Requirement: Copy exactly the lines of the records below, and only those lines, beginning with the line that contains "Write part 3" and ending with the line that contains "return i, list(range(b, b + m))".

Task inputs:

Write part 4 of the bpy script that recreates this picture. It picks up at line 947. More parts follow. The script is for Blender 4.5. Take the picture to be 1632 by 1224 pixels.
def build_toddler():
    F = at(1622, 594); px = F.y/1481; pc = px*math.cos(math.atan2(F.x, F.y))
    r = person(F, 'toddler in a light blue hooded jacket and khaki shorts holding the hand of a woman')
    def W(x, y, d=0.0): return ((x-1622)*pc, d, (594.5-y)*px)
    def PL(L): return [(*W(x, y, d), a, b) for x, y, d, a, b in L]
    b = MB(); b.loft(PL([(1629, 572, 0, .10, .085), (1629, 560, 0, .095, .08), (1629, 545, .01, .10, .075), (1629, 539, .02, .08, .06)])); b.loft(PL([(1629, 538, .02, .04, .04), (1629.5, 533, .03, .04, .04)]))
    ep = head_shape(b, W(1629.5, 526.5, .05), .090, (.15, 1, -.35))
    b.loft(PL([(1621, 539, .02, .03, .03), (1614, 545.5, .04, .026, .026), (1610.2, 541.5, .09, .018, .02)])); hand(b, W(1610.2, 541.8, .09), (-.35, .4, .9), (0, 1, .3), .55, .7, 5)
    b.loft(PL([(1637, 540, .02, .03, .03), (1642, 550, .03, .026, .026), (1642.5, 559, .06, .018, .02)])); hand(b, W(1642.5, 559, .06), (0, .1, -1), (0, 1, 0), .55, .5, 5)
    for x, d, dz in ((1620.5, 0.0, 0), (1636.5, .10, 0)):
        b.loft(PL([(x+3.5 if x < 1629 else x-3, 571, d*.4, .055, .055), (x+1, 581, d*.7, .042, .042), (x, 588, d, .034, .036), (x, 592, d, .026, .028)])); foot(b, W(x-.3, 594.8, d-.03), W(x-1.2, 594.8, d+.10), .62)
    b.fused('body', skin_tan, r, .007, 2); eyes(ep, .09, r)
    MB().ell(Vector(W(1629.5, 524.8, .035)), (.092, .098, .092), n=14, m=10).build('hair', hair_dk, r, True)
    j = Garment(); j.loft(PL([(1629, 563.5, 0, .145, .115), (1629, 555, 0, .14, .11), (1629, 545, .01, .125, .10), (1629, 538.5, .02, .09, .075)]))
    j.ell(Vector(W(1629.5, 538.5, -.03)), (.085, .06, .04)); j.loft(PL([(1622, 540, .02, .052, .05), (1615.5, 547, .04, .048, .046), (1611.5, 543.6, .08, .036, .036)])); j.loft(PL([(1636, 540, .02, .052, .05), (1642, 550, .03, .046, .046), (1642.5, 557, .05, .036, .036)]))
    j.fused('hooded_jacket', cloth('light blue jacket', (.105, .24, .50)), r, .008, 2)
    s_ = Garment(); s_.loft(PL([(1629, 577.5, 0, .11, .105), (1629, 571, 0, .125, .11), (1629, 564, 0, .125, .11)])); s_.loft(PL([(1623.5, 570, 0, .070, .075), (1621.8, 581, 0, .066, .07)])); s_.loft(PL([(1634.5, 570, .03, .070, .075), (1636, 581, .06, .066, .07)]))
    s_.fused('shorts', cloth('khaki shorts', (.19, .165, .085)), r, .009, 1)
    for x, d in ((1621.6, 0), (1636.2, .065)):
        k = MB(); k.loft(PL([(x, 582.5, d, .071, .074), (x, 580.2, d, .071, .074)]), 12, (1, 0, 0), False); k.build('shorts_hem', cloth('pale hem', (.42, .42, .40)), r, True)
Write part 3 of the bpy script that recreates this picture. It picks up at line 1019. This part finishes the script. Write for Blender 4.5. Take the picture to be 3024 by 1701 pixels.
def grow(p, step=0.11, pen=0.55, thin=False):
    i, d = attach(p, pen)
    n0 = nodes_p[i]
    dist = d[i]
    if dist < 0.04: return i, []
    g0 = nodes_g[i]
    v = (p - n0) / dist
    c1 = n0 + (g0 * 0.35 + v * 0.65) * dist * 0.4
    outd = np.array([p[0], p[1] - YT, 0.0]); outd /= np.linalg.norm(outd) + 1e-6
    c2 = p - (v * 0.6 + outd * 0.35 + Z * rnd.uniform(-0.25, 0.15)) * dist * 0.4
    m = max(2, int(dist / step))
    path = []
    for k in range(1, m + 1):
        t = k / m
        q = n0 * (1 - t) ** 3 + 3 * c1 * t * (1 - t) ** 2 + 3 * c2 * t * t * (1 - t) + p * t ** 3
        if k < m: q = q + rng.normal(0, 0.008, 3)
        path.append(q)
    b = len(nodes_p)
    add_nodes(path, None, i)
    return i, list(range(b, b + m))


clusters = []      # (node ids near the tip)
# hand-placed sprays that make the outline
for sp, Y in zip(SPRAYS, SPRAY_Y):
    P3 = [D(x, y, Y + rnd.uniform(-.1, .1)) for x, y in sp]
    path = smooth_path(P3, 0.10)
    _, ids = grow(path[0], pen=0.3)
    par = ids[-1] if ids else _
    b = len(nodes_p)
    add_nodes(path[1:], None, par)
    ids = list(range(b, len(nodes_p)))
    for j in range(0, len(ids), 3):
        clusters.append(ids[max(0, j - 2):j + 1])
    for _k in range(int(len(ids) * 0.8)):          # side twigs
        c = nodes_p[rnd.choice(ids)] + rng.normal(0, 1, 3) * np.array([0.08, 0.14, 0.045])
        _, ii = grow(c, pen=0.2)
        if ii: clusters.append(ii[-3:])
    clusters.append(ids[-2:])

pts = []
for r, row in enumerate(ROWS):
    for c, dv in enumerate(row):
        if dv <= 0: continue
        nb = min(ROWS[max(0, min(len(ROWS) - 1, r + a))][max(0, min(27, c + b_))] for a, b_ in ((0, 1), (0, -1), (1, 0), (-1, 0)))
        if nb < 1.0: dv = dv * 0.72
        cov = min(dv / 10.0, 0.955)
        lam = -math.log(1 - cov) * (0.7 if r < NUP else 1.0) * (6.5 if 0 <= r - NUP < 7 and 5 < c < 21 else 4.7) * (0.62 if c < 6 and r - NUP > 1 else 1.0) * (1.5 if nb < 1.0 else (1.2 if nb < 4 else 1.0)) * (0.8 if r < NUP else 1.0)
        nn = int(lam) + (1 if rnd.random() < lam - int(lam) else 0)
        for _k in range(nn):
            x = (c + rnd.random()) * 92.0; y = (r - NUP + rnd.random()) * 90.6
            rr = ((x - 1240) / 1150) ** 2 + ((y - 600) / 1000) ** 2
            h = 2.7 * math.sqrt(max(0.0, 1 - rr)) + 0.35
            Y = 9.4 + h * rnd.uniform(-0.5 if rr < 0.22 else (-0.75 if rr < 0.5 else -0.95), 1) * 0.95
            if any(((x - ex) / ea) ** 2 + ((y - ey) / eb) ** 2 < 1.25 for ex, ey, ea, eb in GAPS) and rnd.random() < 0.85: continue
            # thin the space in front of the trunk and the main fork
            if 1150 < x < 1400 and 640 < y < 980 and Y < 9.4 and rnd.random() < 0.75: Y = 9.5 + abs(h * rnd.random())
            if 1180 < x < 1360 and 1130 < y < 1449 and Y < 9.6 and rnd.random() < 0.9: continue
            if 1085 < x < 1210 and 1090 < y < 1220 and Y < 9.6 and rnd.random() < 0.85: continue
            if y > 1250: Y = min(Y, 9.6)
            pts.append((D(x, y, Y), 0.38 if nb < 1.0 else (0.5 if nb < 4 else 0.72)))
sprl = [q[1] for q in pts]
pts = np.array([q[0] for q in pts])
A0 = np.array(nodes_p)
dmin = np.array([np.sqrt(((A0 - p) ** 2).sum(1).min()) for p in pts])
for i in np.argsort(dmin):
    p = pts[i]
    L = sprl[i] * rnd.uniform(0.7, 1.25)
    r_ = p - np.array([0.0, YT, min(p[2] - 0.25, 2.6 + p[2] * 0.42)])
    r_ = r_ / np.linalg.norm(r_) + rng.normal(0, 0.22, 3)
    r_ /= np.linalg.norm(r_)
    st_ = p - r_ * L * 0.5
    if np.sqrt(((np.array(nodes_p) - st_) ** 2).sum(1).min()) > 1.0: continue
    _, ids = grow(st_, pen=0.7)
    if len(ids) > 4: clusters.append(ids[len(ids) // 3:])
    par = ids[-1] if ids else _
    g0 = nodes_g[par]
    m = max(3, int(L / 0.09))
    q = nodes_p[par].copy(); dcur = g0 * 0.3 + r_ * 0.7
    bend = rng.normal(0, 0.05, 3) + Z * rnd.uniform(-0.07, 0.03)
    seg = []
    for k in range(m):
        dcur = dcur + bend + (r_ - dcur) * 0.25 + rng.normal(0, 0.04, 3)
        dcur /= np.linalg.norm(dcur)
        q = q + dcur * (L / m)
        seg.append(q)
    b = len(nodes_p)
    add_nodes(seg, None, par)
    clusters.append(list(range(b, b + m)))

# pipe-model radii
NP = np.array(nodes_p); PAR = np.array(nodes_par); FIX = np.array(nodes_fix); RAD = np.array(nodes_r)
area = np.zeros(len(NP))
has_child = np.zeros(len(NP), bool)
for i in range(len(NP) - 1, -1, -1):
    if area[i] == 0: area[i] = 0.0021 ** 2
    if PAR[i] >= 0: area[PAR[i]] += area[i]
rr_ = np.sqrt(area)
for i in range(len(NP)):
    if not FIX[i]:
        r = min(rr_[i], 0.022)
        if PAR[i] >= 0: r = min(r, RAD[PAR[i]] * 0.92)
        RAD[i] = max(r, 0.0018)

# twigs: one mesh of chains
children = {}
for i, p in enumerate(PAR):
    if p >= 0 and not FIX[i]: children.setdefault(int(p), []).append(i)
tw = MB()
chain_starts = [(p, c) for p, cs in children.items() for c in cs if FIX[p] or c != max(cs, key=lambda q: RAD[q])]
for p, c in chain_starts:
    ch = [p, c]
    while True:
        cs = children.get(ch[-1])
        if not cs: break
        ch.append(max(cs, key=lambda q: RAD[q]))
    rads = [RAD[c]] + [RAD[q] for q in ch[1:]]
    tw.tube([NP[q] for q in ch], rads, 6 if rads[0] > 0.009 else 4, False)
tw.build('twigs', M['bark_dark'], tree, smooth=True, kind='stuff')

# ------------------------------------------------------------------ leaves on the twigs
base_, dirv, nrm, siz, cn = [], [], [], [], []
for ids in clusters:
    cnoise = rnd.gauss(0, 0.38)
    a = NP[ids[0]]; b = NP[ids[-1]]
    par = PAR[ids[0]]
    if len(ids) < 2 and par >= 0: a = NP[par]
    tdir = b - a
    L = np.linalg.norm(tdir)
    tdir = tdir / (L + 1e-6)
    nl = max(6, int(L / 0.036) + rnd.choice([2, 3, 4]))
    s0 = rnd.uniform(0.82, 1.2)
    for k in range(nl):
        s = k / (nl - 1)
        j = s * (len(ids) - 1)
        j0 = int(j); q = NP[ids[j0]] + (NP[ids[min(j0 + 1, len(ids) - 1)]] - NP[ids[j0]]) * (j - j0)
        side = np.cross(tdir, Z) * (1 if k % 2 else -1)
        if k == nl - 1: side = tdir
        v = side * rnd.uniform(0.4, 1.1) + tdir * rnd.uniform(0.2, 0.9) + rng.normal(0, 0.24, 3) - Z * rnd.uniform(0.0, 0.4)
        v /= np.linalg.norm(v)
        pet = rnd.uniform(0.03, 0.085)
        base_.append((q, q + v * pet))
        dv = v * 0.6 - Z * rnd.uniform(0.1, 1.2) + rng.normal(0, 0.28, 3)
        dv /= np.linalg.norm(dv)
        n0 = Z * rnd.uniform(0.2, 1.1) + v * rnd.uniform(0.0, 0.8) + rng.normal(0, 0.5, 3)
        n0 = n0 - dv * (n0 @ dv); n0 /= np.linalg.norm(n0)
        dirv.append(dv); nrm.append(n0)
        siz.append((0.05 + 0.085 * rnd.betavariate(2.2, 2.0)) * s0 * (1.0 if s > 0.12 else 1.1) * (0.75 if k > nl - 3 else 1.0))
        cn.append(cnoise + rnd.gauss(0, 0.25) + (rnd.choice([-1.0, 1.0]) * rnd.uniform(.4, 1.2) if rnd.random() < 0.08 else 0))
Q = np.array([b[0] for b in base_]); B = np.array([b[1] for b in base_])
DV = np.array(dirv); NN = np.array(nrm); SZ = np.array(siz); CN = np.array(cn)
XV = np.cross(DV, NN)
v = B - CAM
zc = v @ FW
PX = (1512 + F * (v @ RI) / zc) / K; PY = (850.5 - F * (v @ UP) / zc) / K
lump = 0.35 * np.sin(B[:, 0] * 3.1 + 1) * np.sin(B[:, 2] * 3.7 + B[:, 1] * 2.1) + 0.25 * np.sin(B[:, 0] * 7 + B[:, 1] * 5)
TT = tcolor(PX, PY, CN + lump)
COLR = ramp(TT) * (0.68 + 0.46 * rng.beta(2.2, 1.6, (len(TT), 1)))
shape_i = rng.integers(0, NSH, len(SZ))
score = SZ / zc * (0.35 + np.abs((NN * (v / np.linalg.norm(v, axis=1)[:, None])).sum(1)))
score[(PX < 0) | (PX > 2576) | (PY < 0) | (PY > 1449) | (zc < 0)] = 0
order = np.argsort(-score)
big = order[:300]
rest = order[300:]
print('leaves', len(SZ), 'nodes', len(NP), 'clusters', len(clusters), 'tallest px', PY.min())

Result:
Write part 3 of the bpy script that recreates this picture. It picks up at line 1019. This part finishes the script. Write for Blender 4.5. Take the picture to be 3024 by 1701 pixels.
def grow(p, step=0.11, pen=0.55, thin=False):
    i, d = attach(p, pen)
    n0 = nodes_p[i]
    dist = d[i]
    if dist < 0.04: return i, []
    g0 = nodes_g[i]
    v = (p - n0) / dist
    c1 = n0 + (g0 * 0.35 + v * 0.65) * dist * 0.4
    outd = np.array([p[0], p[1] - YT, 0.0]); outd /= np.linalg.norm(outd) + 1e-6
    c2 = p - (v * 0.6 + outd * 0.35 + Z * rnd.uniform(-0.25, 0.15)) * dist * 0.4
    m = max(2, int(dist / step))
    path = []
    for k in range(1, m + 1):
        t = k / m
        q = n0 * (1 - t) ** 3 + 3 * c1 * t * (1 - t) ** 2 + 3 * c2 * t * t * (1 - t) + p * t ** 3
        if k < m: q = q + rng.normal(0, 0.008, 3)
        path.append(q)
    b = len(nodes_p)
    add_nodes(path, None, i)
    return i, list(range(b, b + m))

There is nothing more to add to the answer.